Suppress Ruby warnings when running specs

Solution 1:

The syntax for RUBYOPT is

RUBYOPT="-W0" rspec

Tested in ruby 2.1.x and 2.14.x

Solution 2:

If you run your specs directly with the ruby command instead of the spec wrapper, you can use the -W command line option to silence warnings:

$ ruby --help
[...]
  -W[level]       set warning level; 0=silence, 1=medium, 2=verbose (default)

So in your case:

$ ruby -W0 -Ispec spec/models/event_spec.rb

should not show you any warnings.

Alternatively, you could set $VERBOSE=nil before your gems are loaded, ie at the top of your environment.rb (or application.rb if you're on Rails 3). Note that this disables all warnings all the time.

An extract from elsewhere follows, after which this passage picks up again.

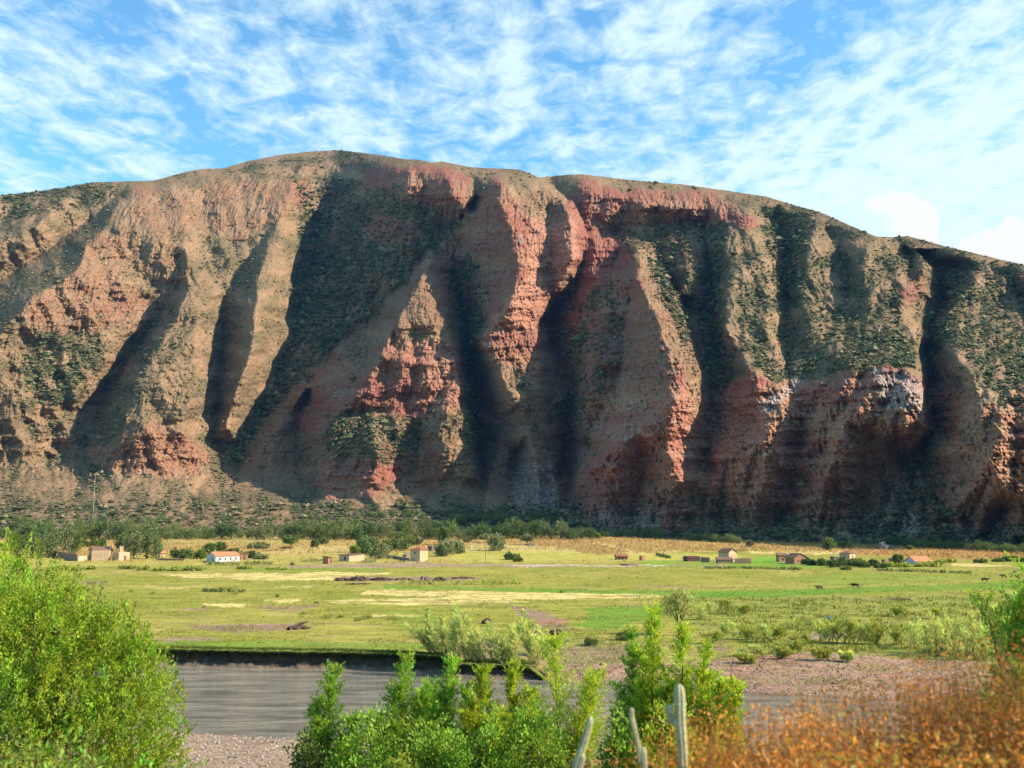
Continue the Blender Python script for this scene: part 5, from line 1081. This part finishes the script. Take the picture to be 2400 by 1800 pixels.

Or, since you are using Rails, you should be able to use Kernel.silence_warnings around the Bundler.require block if you're using Bundler:

Kernel.silence_warnings do
  Bundler.require(:default, Rails.env) if defined?(Bundler)
end

More selectively, set $VERBOSE only for loading specific gems:

config.gem 'wellbehaving_gem'
original_verbosity = $VERBOSE
$VERBOSE = nil
config.gem 'noisy_gem_a'
$VERBOSE = original_verbosity

Solution 3:

Related with this post, you can manage deprecation warnings according to th environment in which you are working, as said in rails guides:

active_support.deprecation_behavior Sets up deprecation reporting for environments, defaulting to :log for development, :notify for production and :stderr for test. If a value isn't set for config.active_support.deprecation then this initializer will prompt the user to configure this line in the current environment's config/environments file. Can be set to an array of values.

So just change in config/environments/test.rb the value :stderr for :log

Rails.application.configure do
   ...
   # Print deprecation notices to the log file instead of console.
   config.active_support.deprecation = :log
   ...
end

And with this change, the deprecation warnings will now be printed to the log/test.log instead of the console output.

Solution 4:

You can also use the "RUBYOPT" environment variable to pass -W0 to rspec:

RUBYOPT=W0 rspec spec/models/event_spec.rb

This allows you to run multiple specs by passing in a directory

RUBYOPT=W0 rspec spec/models

Solution 5:

Putting Warning[:deprecated] = false after require "rails/all" in config/application.rb works very well to suppress those warnings everywhere. You can do

Warning[:deprecated] = false if Rails.env.test?

for your particular case, or better yet - put it in config/environments/test.rb, but I'm not sure how well it is going to work since I belive some stuff is loaded before that.